Guide to Malaysia & Borneo

| September 2, 2020

Things to do in Malaysia range from meeting orang utans in the wilds of Borneo to enjoying delectable Malaysian food in bustling markets, under the shade of colonial buildings and towering high-rises. We have put together this page to guide you through the top Malaysian experiences, in both Borneo and peninsular Malaysia.


Borneo is best known for its tropical rainforests, distinctive wildlife, isolated tribes, stunning islands and coastal cities. Visit the charming city of Kuching in the north-west and nearby Batang Ai, home to the Iban tribe and their traditional longhouses.

Kota Kinabalu is the main town in the north-east, and features colonial architecture set against modern high-rise buildings. Just off the coast is the pristine Tunku Abdul Rahman Marine Park, full of idyllic and isolated islands, including the relaxing Gaya Island. Meanwhile, Sepilok is home to wild orang utans, as well as those orphaned and housed at the rehabilitation centre. Danum Valley supports wild orang utans as well as the Sumatran rhino, the Borneo pygmy elephant and more than 275 bird species. One major highlight is visiting Turtle Island, watching nesting turtles lay their eggs, and hatchlings being released into the sea.

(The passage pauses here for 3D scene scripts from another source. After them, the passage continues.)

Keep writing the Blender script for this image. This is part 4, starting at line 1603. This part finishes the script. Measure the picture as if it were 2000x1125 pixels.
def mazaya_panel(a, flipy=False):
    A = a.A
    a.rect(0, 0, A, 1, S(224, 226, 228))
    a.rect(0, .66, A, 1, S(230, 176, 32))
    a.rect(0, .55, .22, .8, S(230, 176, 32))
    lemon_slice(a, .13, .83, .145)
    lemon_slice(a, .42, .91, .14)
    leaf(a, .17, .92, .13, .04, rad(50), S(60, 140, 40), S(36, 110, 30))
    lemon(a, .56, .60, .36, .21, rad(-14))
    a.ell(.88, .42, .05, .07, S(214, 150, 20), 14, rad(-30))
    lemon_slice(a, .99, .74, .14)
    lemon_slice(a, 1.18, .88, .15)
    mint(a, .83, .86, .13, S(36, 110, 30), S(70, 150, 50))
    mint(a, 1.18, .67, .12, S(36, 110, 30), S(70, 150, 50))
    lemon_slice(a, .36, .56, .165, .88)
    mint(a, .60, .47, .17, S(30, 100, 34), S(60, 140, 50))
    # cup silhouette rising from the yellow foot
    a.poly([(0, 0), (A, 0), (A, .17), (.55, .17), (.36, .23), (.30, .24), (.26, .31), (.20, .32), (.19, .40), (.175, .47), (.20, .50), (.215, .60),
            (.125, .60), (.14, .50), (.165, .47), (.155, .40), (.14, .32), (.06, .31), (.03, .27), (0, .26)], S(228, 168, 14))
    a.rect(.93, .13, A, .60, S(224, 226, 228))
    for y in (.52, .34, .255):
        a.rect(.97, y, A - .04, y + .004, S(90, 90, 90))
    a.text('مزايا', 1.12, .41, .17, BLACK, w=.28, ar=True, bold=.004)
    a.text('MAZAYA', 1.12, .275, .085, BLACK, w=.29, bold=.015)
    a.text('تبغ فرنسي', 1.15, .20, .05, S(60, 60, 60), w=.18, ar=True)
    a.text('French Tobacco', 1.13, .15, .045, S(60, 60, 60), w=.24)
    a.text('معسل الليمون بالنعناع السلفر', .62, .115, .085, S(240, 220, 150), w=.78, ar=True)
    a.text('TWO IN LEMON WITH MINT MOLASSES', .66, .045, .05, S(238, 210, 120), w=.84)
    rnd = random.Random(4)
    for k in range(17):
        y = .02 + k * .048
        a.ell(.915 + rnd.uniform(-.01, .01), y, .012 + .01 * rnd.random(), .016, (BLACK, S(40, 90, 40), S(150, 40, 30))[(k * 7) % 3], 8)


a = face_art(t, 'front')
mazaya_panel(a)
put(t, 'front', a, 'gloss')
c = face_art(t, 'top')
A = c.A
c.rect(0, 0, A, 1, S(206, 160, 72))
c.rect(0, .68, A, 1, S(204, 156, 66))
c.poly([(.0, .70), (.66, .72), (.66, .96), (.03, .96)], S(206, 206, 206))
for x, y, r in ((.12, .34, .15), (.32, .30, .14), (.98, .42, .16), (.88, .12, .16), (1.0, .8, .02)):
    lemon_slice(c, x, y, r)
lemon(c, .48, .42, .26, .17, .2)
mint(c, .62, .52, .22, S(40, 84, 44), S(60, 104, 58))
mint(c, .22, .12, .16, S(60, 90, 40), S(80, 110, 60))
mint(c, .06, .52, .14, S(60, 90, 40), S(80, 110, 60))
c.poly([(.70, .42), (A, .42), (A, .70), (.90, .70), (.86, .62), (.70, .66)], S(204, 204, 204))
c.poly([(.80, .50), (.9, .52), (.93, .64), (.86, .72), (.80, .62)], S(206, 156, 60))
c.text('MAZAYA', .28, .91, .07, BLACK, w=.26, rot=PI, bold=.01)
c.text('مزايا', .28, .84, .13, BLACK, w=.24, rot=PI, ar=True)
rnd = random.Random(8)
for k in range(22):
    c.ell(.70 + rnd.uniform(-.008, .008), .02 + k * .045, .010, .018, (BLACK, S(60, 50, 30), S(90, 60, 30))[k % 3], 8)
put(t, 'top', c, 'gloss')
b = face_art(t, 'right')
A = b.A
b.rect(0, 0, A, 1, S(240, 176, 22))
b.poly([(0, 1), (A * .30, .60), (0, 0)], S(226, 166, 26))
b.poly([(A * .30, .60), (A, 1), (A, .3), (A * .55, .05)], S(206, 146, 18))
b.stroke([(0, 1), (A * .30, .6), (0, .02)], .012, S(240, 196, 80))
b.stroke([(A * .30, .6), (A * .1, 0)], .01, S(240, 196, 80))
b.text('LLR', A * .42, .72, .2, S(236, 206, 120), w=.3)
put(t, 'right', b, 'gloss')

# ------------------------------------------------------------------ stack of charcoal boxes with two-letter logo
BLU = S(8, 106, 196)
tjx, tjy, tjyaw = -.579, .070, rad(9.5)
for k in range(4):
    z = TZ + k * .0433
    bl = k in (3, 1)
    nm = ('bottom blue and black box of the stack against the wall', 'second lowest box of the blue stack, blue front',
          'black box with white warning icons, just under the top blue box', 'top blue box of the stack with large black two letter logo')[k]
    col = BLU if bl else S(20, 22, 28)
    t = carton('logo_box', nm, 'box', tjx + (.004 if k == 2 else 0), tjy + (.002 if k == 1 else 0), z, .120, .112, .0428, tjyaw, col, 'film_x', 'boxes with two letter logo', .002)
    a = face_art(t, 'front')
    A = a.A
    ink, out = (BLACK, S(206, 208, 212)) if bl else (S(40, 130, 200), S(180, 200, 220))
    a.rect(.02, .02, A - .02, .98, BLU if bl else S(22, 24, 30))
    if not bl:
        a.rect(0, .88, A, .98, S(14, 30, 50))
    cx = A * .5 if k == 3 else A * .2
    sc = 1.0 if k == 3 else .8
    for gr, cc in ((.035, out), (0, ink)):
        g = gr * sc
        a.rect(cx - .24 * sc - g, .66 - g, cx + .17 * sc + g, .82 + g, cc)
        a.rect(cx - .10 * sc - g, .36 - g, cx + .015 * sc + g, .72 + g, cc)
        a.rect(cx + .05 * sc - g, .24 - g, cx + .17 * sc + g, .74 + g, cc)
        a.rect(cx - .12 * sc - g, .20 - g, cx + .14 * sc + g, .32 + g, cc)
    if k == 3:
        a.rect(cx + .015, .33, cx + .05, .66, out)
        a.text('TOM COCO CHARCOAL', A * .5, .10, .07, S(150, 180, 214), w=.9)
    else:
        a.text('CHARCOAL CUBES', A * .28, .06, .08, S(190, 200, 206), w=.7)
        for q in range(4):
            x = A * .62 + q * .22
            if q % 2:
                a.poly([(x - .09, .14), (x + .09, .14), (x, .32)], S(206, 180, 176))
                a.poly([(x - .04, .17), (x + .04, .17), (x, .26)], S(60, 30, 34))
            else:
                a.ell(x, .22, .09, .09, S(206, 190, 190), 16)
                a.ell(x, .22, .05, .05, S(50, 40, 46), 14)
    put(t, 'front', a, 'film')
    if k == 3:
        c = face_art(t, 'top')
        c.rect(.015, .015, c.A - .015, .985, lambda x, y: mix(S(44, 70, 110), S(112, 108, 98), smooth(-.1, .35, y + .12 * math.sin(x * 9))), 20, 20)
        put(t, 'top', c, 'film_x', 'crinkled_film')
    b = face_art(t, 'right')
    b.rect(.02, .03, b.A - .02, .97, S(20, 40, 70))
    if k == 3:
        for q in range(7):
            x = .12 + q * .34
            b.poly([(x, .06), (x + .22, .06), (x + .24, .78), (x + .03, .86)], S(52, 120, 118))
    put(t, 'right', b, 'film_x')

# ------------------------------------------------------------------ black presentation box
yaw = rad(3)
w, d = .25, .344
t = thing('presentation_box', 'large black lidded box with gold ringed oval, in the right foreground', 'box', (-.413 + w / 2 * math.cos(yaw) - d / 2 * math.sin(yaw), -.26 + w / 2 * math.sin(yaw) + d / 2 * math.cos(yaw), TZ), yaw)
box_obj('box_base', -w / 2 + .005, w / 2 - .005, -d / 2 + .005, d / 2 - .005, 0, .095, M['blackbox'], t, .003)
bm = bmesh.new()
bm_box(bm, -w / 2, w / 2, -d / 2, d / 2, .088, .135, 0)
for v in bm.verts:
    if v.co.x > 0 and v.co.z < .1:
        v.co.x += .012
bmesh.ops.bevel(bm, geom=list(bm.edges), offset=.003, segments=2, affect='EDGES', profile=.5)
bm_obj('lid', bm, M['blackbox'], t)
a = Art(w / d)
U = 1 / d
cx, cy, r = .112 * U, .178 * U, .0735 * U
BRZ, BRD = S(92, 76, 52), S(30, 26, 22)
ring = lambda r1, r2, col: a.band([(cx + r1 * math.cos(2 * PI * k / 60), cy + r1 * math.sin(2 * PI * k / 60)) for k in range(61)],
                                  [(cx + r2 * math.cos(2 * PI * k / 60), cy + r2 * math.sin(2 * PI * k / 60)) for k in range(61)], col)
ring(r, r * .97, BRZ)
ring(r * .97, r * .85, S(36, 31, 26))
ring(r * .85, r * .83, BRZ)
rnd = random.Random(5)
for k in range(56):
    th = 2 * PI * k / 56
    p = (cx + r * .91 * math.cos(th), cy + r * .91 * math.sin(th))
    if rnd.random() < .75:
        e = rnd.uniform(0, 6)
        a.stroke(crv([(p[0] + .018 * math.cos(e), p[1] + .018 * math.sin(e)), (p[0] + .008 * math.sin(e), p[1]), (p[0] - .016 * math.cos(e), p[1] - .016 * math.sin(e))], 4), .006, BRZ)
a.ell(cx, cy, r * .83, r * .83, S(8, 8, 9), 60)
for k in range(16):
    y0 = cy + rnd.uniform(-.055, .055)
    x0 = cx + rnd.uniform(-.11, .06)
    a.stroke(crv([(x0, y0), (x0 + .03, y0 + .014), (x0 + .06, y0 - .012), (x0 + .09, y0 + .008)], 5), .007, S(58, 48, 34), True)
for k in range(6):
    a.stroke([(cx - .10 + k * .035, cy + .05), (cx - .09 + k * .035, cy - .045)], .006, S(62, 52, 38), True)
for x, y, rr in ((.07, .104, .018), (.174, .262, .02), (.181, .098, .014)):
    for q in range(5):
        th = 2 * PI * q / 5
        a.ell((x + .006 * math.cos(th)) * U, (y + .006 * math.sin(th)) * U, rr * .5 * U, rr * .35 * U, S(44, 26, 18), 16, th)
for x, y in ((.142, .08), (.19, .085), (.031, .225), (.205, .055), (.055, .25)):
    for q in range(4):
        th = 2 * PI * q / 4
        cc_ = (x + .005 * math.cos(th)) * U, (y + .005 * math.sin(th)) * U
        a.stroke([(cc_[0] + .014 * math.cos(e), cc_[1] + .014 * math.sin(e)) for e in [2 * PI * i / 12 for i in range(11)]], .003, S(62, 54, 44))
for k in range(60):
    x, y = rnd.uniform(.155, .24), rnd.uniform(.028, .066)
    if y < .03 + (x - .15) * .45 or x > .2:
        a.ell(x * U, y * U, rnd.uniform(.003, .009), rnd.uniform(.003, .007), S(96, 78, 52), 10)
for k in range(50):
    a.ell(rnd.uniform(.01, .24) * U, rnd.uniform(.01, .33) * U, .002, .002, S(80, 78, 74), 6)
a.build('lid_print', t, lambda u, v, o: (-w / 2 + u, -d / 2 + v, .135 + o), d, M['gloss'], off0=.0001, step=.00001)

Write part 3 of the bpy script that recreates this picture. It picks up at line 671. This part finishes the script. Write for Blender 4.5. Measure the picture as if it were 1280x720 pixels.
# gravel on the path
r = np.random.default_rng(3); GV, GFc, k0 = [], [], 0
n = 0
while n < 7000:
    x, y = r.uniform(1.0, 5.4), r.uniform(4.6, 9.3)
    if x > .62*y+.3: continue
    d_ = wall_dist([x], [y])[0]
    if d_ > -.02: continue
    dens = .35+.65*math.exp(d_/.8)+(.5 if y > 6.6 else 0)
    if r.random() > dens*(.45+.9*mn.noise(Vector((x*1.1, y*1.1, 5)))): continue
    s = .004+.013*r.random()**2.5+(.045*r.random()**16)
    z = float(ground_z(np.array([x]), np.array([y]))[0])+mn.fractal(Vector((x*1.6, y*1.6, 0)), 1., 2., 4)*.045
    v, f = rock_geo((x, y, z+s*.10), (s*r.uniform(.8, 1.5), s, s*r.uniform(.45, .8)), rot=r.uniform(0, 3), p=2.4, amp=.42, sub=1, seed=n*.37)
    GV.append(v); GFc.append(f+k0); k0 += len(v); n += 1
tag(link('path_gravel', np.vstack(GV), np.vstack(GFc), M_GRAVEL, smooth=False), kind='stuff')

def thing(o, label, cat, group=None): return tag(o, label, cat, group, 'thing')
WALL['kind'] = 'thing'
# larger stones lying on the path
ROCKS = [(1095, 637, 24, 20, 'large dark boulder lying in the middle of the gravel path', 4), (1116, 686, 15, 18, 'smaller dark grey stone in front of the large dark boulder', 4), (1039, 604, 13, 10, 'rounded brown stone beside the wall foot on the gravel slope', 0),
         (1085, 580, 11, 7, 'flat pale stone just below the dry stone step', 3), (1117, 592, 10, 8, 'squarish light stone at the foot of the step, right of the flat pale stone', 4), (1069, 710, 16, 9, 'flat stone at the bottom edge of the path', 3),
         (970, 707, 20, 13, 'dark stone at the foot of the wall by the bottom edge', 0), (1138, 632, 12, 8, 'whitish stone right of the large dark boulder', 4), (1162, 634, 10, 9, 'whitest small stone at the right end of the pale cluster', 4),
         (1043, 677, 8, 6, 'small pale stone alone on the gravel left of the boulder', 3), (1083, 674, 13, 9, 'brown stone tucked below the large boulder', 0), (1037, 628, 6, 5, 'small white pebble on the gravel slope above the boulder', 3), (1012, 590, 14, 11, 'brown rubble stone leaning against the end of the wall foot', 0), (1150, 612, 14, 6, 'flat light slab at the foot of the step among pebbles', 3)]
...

For those wanting to get off the beaten track, take to Mulu National Park

Note: Turtle Island is currently unavailable for sale due to FCO advice.

Peninsular Malaysia

Famous for its food, colonial history, beautiful beaches and mixture of influences, peninsular Malaysia has something for everyone. The capital, Kuala Lumpur, showcases the mixture of Chinese, Malaysian and Indian influences on the city, with a mishmash of mosques, Chinese temples, bustling food markets and high-rise buildings – including the famous Petronas Towers.

South of KL is Malacca – once the most powerful seaport in south-east Asia it is a city proud of its multicultural influences, and colonial influences can be seen on the street in the architecture and in restaurants serving Baba Nonya cuisine.

Meanwhile, north of the capital sits Penang, Ipoh and the Cameron Highlands, each of which were important areas in the colonial era. Penang is home to historic Georgetown with its vibrant night markets, and Ipoh is the gateway to the Cameron Highlands – tea country which was once a favoured holiday spot for the British. Langkawi is a favourite beach spot, while the Taman Negara rainforest is perfect for canopy walks and exploration.